Behlmer also notes that “the film has a theme of mysticism and spirituality that runs through it — with the aborigine characters — and in some of those scenes, the sound treatments are sort of surreal and we’re trying to give those situations more of a magical feel, using ambiences in interesting and unusual ways. There are mysterious characters who have their own special signature sound, and situations where the world sort of goes away and we’re focused on an event in an interesting way.” Including the bombing of Darwin, which could have been handled as a straightforward munitions extravaganza, a lá the film Pearl Harbor, but which Luhrmann has chosen to depict partially from the far-off perspective of aboriginal natives seeing what was once exclusively their homeland destroyed from a distance.
In an informative podcast on the official www.australiamovie.com Website, Luhrmann also weighed in on the importance of the creative use of the ambience tracks: “Layering that atmosphere is very important. In a naturalistic sense, you might just reproduce what’s there [visible in the scene]. But it can [also] be employed to create drama. For example, in a scene where, say, Lady Sarah Ashley is inside her bedroom, she can hear noises outside, but the dominant sound is [the aborigine known as] King George chanting, and there’s also the night sound of the crickets and the feeling that the world is vast and broad and she’s a tiny person in this huge space.”

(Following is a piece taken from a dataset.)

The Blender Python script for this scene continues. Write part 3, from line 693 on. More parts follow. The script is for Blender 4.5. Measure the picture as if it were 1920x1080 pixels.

When the interviews for this article were conducted at the end of September, there was still a long way to go in the post process, including layering in David Hirschfelder’s score — which Nelson describes as “a mixture of classical orchestral and a really interesting weaving of aboriginal music” — and the overall final mix. But it was clear from speaking to some of the sound principals that Luhrmann has achieved something special with this thoughtful and involving paean to his native land.
Nelson says, “There’s something about this film that is refreshingly nostalgic — I don’t like the word ‘throw-back’ because it’s not that. But it’s great storytelling in the classic sense. It’s a way of taking you to a place you normally wouldn’t experience. It accomplishes what the great movies have always done.”